=== Written request ===
Work out how many lines of the material below mention the word "script"; reply with the number only.

start Listed entries

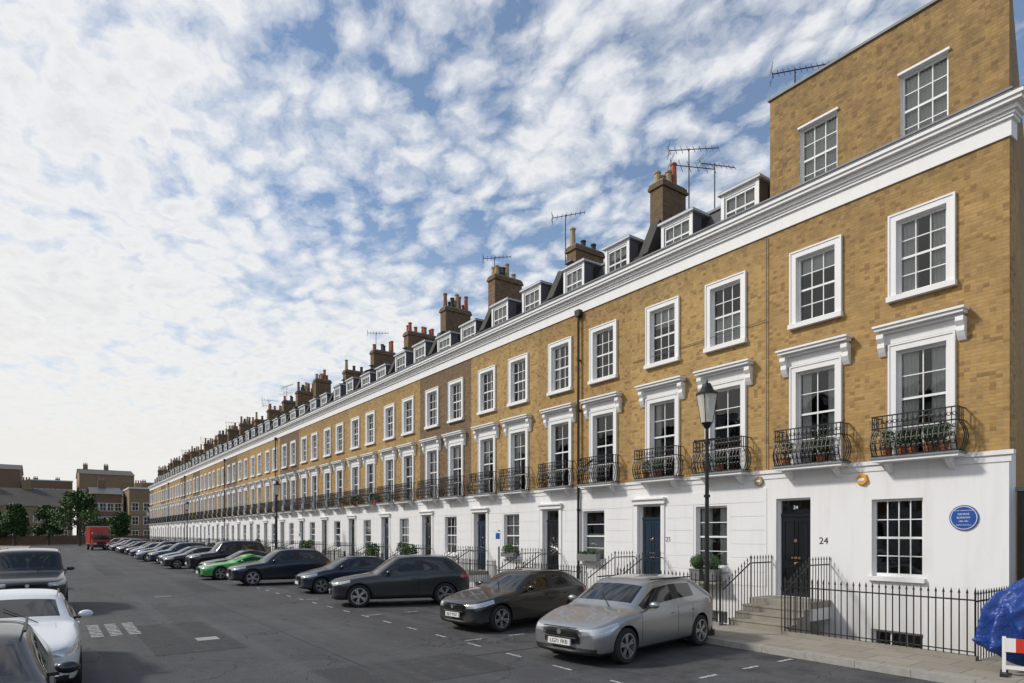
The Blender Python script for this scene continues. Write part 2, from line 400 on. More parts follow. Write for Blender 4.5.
    if corner: xb=-dc+1.0
    b.box(xa,xb,-1.0,-.045,SILL-.16,SILL,STONE)
    for k in range(4):
        b.box(xa,xb,-1.0-.29*(k+1)+.0,-1.0-.29*k-.002,-.1,SILL-.157*(k+1),STONE)
        b.box(xa-.01,xb+.01,-1.0-.29*(k+1)-.02,-1.0-.29*k-.003,SILL-.157*(k+1)-.035,SILL-.157*(k+1)+.004,STONE)
    b.box(xa,xa+.15,-2.15,-.04,-2.2,-.1,STUCCO); b.box(xb-.15,xb,-2.15,-.04,-2.2,-.1,STUCCO)
    b.box(xa+.002,xb-.002,-.98,-.04,.3,SILL-.165,STUCCO)
    parts['front_steps']=b.mesh('front_steps')
    b=MB([])
    b.box(-W,xa-.02,PY-.09,PY+.09,.12,.19,STONE); b.box(xb+.02,.15 if corner else 0,PY-.09,PY+.09,.12,.19,STONE)
    railings(b,-W+.06,xa-.04,PY,.19); railings(b,xb+.05,.12 if corner else -.03,PY,.19)
    for x in(xa+.03,xb-.03):
        railings_y(b,x,PY,-1.0,.12,SILL); railings_y(b,x,-.95,-.06,SILL,SILL)
    if corner:
        railings_y(b,.12,PY,-.05,.19,.19,1.1)
    parts['area_railings']=b.mesh('area_railings')
    if not corner:
        b=MB([])
        b.face([(-W,.3,ZC+.7),(0,.3,ZC+.7),(0,.8,ZC+.7),(-W,.8,ZC+.7)],LEAD)
        z0=ZC+.7; z1=12.55
        b.face([(-W,.75,z0),(0,.75,z0),(0,1.45,z1),(-W,1.45,z1)],SLATE)
        b.face([(-W,1.45,z1),(0,1.45,z1),(0,5,z1+.5),(-W,5,z1+.5)],SLATE)
        b.face([(-W,5,z1+.5),(0,5,z1+.5),(0,9,z1-.5),(-W,9,z1-.5)],SLATE)
        b.box(-W,0,1.38,1.5,z1-.02,z1+.06,LEAD)
        prof=[(.32,z0-.5),(.32,z0+.55),(.55,z0+.7),(1.15,z1+.45),(1.5,z1+.6),(3.4,z1+.85),(3.4,z0-.5)]
        b.prism_x(prof,-W-.2,-W+.2,DARKR)
        b.box(-W-.22,-W+.22,1.5,3.4,z1+.85,z1+.88,LEAD)
        dh=rnd.choice([0,-.05,.15]); dw=rnd.choice([.62,.66,.58])
        for s in ws:
            x0,x1=-s-dw,-s+dw; yf=.66; zb=z0+.1; zt=z1-.12+dh
            b.box(x0,x0+.1,yf,1.6,zb,zt,LEADW2); b.box(x1-.1,x1,yf,1.6,zb,zt,LEADW2)
            b.box(x0+.1,x1-.1,yf,.9,zb,zb+.25,LEADW2); b.box(x0+.1,x1-.1,yf,yf+.12,zt-.12,zt,TRIM)
            b.box(x0-.01,x0+.1,yf-.02,yf,zb,zt,TRIM); b.box(x1-.1,x1+.01,yf-.02,yf,zb,zt,TRIM)
            b.box(x0-.09,x1+.09,yf-.1,1.9,zt,zt+.06,LEADW)
            b.box(x0-.06,x1+.06,yf-.07,1.8,zt+.06,zt+.1,LEAD)
            sash(b,(x0+.1,x1-.1,zb+.26,zt-.13),3,1,1,rnd,y=yf+.02,curt=rnd.choice(['full','blind']))
        parts['mansard_roof_and_dormers']=b.mesh('mansard_roof')
        b=MB([])
        zt=z1+rnd.uniform(1.2,1.9); y0=1.2+rnd.uniform(-.1,.5); y1=y0+rnd.choice([1.2,1.55,1.9])
        BC=rnd.choice([BRICKC,BRICKC,BRICKD])
        b.box(-W-.28,-W+.28,y0,y1,z1-.3,zt,BC); b.box(-W-.34,-W+.34,y0-.06,y1+.06,zt,zt+.1,BC); b.box(-W-.31,-W+.31,y0-.03,y1+.03,zt+.1,zt+.2,BC); b.box(-W-.27,-W+.27,y0+.02,y1-.02,zt+.2,zt+.26,LEAD)
        n=rnd.choice([3,4,5])
        for k in range(n):
            y=y0+.2+(y1-y0-.4)*k/(n-1); m=rnd.choice([TERRA,TERRA,TERRA,BUFF,DARKR])
            for x in (-W-.12,-W+.13)[:rnd.choice([1,2])]:
                hh=rnd.choice([.35,.45,.7,.3])
                b.cyl((x,y,zt+.24),(x,y,zt+.26+hh),.12,.095,10,m); b.cyl((x,y,zt+.26+hh),(x,y,zt+.32+hh),.12,.12,10,m)
        parts['chimney_stack']=b.mesh('chimney_stack')
    return W,parts
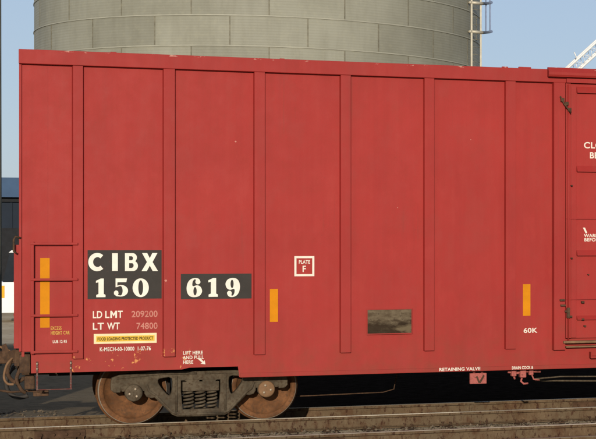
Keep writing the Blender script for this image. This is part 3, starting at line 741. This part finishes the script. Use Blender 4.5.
# end gear: striker, coupler, uncoupling lever, hose
def end_gear(mir):
    X = (lambda x: x) if not mir else (lambda x: L-x)
    def bx(bm, a, b, *r): aa, bb = sorted((X(a), X(b))); box(bm, aa, bb, *r)
    bm = BM(); bx(bm, .02, .45, W/2-.24, W/2+.24, .60, .98, .02); link('striker', bm, M['coupler'], car)
    bm = BM(); bx(bm, -.55, .30, W/2-.08, W/2+.08, .74, .90, .02)
    prism(bm, [(X(-.50), W/2-.13), (X(-.80), W/2-.16), (X(-.92), W/2-.04), (X(-.78), W/2+.02), (X(-.86), W/2+.16), (X(-.66), W/2+.20), (X(-.50), W/2+.13)], 'z', .68, .96)
    cp = link('coupler', bm, M['coupler'], car)
    bm = BM(); prism(bm, [(X(-.80), W/2-.17), (X(-.96), W/2-.10), (X(-.93), W/2-.02), (X(-.80), W/2-.06)], 'z', .70, .94); link('knuckle', bm, M['coupler'], cp)
    # uncoupling lever to the side with its bent handle
    bm = BM(); tube(bm, sm([(X(a), b, c) for a, b, c in ((-.30, W/2, .98), (-.12, W/2-.1, .90), (-.06, 1.0, .86), (-.06, .45, .86), (-.07, .25, .88), (-.14, .15, .80), (-.17, .12, .66), (-.13, .12, .58), (-.06, .12, .57))]), .015, 8)
    link('uncoupling_lever', bm, M['bearing'], car)
    bm = BM(); bx(bm, -.055, .10, .20, .30, .78, .98, .012); bx(bm, .0, .13, .10, .55, .70, .93, .02); bx(bm, -.03, .05, .62, .76, .70, .95, .015)
    prism(bm, [(X(-.12), .96), (X(-.02), .99), (X(-.02), .86), (X(-.07), .84), (X(-.11), .88)], 'y', .22, .27)
    prism(bm, [(X(-.20), 1.03), (X(-.15), 1.05), (X(-.11), .94), (X(-.16), .84), (X(-.19), .88)], 'y', .30, .35)
    link('end_bracket', bm, M['coupler'], car)
    bm = BM(); pts = [(X(a), b, c) for a, b, c in ((.12, 1.15, .72), (-.02, 1.10, .74), (-.12, 1.08, .66), (-.16, 1.08, .52), (-.12, 1.08, .40), (-.02, 1.08, .34), (.10, 1.08, .36))]
    tube(bm, sm(pts), .028, 10); link('air_hose', bm, M['hose'], car)
    bm = BM(); tube(bm, [(X(-.30), .40, .50), (X(-.10), .38, .46), (X(.12), .36, .47), (X(.30), .35, .44)], .014, 8)
    tube(bm, sm([(X(.02), .30, .76), (X(-.03), .28, .62), (X(.02), .28, .50), (X(.07), .3, .45)]), .022, 8)
    tube(bm, sm([(X(-.10), .9, .82), (X(-.14), .85, .66), (X(-.05), .8, .55), (X(.06), .8, .60)]), .025, 8)
    bx(bm, .06, .18, .18, .42, .50, .66, .02); bx(bm, .16, .34, .35, .60, .40, .47, .012)
    link('angle_cock', bm, M['coupler'], car)
end_gear(False); end_gear(True)
# the next car of the train, coupled on the left
nxt = car.copy(); COL.objects.link(nxt); nxt.location.x -= (L+1.45)*SX
tag(nxt, 'plain red boxcar without lettering, coupled to the left end of the lettered one', 'boxcar')
SKIP = ('lettering', 'number_panel', 'data_plate', 'marking_frame', 'placard', 'retaining', 'reflector', 'ladder')
def copy_kids(src, dst):
    for ch in list(src.children):
        if ch.name.startswith(SKIP): continue
        c = ch.copy(); COL.objects.link(c); c.parent = dst; c.matrix_parent_inverse = ch.matrix_parent_inverse.copy()
        if c.get('label'): del c['label']
        copy_kids(ch, c)
copy_kids(car, nxt)

# ------------------------------------------------------------------ corrugated grain bin
SX, SZ = 1.0, 1.0         # everything below is in metres
SC = Vector((9.0, 50.45)); SR = 8.85
silo = empty('grain_bin', (SC.x, SC.y, GZ), 'huge round grey corrugated steel grain bin rising behind the boxcar', 'grain bin')
def ring_pt(r, deg): return (SC.x + r*math.sin(R(deg)), SC.y - r*math.cos(R(deg)))     # 0 degrees faces the tracks
ZT = 16.3; rings = [.78 + 1.115*k for k in range(14)]
bm = BM(); seg = 180
A = [bm.verts.new((*ring_pt(SR, 360*k/seg), GZ)) for k in range(seg)]; B = [bm.verts.new((*ring_pt(SR, 360*k/seg), ZT)) for k in range(seg)]
for k in range(seg): bm.faces.new([A[k], A[(k+1) % seg], B[(k+1) % seg], B[k]]).smooth = True
link('bin_wall', bm, M['silo'], silo)
bm = BM(); apex = bm.verts.new((SC.x, SC.y, ZT+4.4)); C = [bm.verts.new((*ring_pt(SR+.15, 5*k), ZT-.05)) for k in range(72)]
for k in range(72): bm.faces.new([C[k], C[(k+1) % 72], apex])
link('bin_roof', bm, M['silo'], silo)
def band(bm, z0, z1, r0, r1, seg=144):
    q = [[bm.verts.new((*ring_pt(r, 360*k/seg), z)) for k in range(seg)] for (r, z) in ((r0, z0), (r1, z0), (r1, z1), (r0, z1))]
    for a in range(4):
        for k in range(seg): bm.faces.new([q[a][k], q[a][(k+1) % seg], q[(a+1) % 4][(k+1) % seg], q[(a+1) % 4][k]])
for z in rings:
    bm = BM(); band(bm, z-.022, z+.022, SR-.01, SR+.028); link('ring_flange', bm, M['silo_ring'], silo)
for i, z in enumerate(rings[:-1]):
        # the row between the two visible rings (z 9.63..10.745) is row 8
    base = 3.5 if (i-8) % 2 == 0 else -5.5
    bm = BM()
    for k in range(20):
        a = base + 18*k - 180
        if not -105 < ((a+180) % 360 - 180) < 105: continue
        d = math.degrees(.022/SR)
        p0, p1 = ring_pt(SR-.01, a-d), ring_pt(SR-.01, a+d); q0, q1 = ring_pt(SR+.012, a-d), ring_pt(SR+.012, a+d)
        prism(bm, [p0, p1, q1, q0], 'z', z+.024, rings[i+1]-.024)
    link('sheet_seam', bm, M['silo_seam'], silo)
# fixed ladder with safety cage on the right flank
U = Vector((.973, -.232)); TC = Vector((-.232, -.973))
def lp(u, s): v = SC + U*u + TC*s; return v.x, v.y
def vpost(bm, u, s, r, z0, z1): x, y = lp(u, s); box(bm, x-r, x+r, y-r, y+r, z0, z1)
bm = BM(); vpost(bm, 8.52, 2.85, .035, GZ, 16.9); vpost(bm, 8.89, 2.6, .035, GZ, 16.9)
lad = link('ladder', bm, M['silo_lad'], silo)
for k in range(int(16/.305)):
    z = .1 + k*.305
    if z < 5: continue
    bm = BM(); tube(bm, [(*lp(8.52, 2.85), z), (*lp(8.89, 2.6), z)], .011, 6); link('rung', bm, M['silo_seam'], lad)
bm = BM(); vpost(bm, 9.10, 2.6, .030, 11.05, 16.9); vpost(bm, 9.27, 2.9, .030, 11.05, 16.9)
cg = link('safety_cage', bm, M['cage'], silo)
for z in (11.08, 12.26, 13.44, 14.62, 15.8):
    bm = BM(); tube(bm, [(*lp(8.40, 2.8), z), (*lp(8.52, 2.9), z)], .06, 6); tube(bm, [(*lp(8.52, 2.85), z), (*lp(9.0, 2.6), z)], .07, 6); link('bracket', bm, M['silo_lad'], lad)
    bm = BM(); tube(bm, [(*lp(9.0, 2.6), z), (*lp(9.22, 2.8), z), (*lp(9.33, 3.0), z)], .06, 6); link('hoop', bm, M['cage'], cg)

# ------------------------------------------------------------------ white inclined conveyor
cvr = empty('grain_conveyor', (28, 55, GZ), 'white steel lattice conveyor climbing to the right above the boxcar roof', 'conveyor')
d = Vector((1.371, 0, 1.257)).normalized(); nrm = Vector((-d.z, 0, d.x))
base = Vector((23.40, 55, 10.72)) - d*9.0
bm = BM()
for yy in (0, .5):
    for off in (0, -.42):
        a = base + nrm*off + Vector((0, yy, 0)); tube(bm, [a, a + d*24], .055, 8)
link('chord', bm, M['conveyor'], cvr)
for yy in (0, .5):
    bm = BM()
    for k in range(48):
        a = base + Vector((0, yy, 0)) + d*(k*.5); b = a - nrm*.42
        tube(bm, [a, b + d*.25], .014, 5); tube(bm, [b + d*.25, a + d*.5], .014, 5)
    link('lattice', bm, M['conveyor'], cvr, whole=True)
p = base + d*9.62 ; bm = BM(); tube(bm, [p, p + Vector((-.16, 0, .34))], .028, 6); link('lug', bm, M['conveyor'], cvr)
for t_ in (6.0, 17.0):
    bm = BM(); q = base + d*t_ - nrm*.42
    for sx in (-.8, .8):
        tube(bm, [(q.x, 55.25, q.z), (q.x+sx, 55.25, GZ)], .05, 6)
    link('support_leg', bm, M['conveyor'], cvr)

# ------------------------------------------------------------------ left background: shed, van, pole
shed = empty('metal_shed', (-8, 70, GZ), 'long slate-blue metal shed with a blue roof edge at far left', 'shed')
bm = BM(); box(bm, -45, 27, 65, 82, GZ, 4.42)
for k in range(120): box(bm, -44.7+.6*k, -44.6+.6*k, 64.96, 64.999, GZ, 4.42)
link('wall', bm, M['shed_wall'], shed)
bm = BM(); box(bm, -45.2, 27.2, 64.85, 82, 4.43, 4.64); link('gutter', bm, M['shed_dark'], shed)
bm = BM(); prism(bm, [(64.5, 4.645), (64.5, 5.55), (64.7, 5.57), (73, 5.7), (82.5, 4.645)], 'x', -45.5, 27.5); link('roof', bm, M['shed_fascia'], shed)
for x0 in (-30, -16, -4, 5.5, 16):
    bm = BM(); box(bm, x0, x0+3.6, 64.90, 64.955, GZ+.002, 3.2); link('door', bm, M['shed_dark'], shed)

van = empty('van', (1.5, 40.9, GZ), 'white van with tinted windows and amber rear lamp parked before the shed', 'van')
V0, V1, VY0, VY1 = -.97, 4.0, 40.0, 41.8
bm = BM()
prism(bm, [(V0, .12), (V0, 1.05), (V0+.06, 1.16), (V1-1.5, 1.17), (V1-.9, 1.05), (V1-.1, .92), (V1, .75), (V1, .12)], 'y', VY0, VY1)
link('body', bm, M['van'], van)
bm = BM(); prism(bm, [(V0+.14, 1.172), (V0+.36, 2.16), (V1-2.1, 2.16), (V1-1.45, 1.172)], 'y', VY0+.08, VY1-.08); link('window', bm, M['glass'], van)
bm = BM(); prism(bm, [(V0+.33, 2.162), (V0+.42, 2.24), (V1-2.25, 2.24), (V1-2.08, 2.162)], 'y', VY0+.06, VY1-.06); link('roof', bm, M['van'], van)
for x in (V0+1.2, V0+2.5): bm = BM(); prism(bm, [(x, 1.173), (x+.09, 1.173), (x+.11, 2.16), (x+.02, 2.16)], 'y', VY0+.06, VY0+.079); link('window_pillar', bm, M['van'], van)
bm = BM(); box(bm, V0-.02, V0+.20, VY0-.012, VY0+.05, .62, 1.04, .01); link('tail_lamp', bm, M['amber'], van)
for x in (V0+.95, V1-.95):
    for y in (VY0-.01, VY1-.21):
        bm = BM(); lathe_y(bm, [(y, 0), (y, .20), (y, .32), (y+.02, .34), (y+.20, .34), (y+.22, .32), (y+.22, 0)], x, GZ+.34, 28, [1, 0, 0, 0, 0, 0]); link('wheel', bm, [M['tyre'], M['hub']], van)

pole = None
bm = BM(); tube(bm, [(-.645, 17, GZ-.3), (-.645, 17, 13)], [.165, .145], 20); 
tag(link('utility_pole', bm, M['wood_pole']), 'weathered wooden utility pole standing at the left edge of the picture', 'utility pole')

end Listed entries

=== Response to this exercise ===
2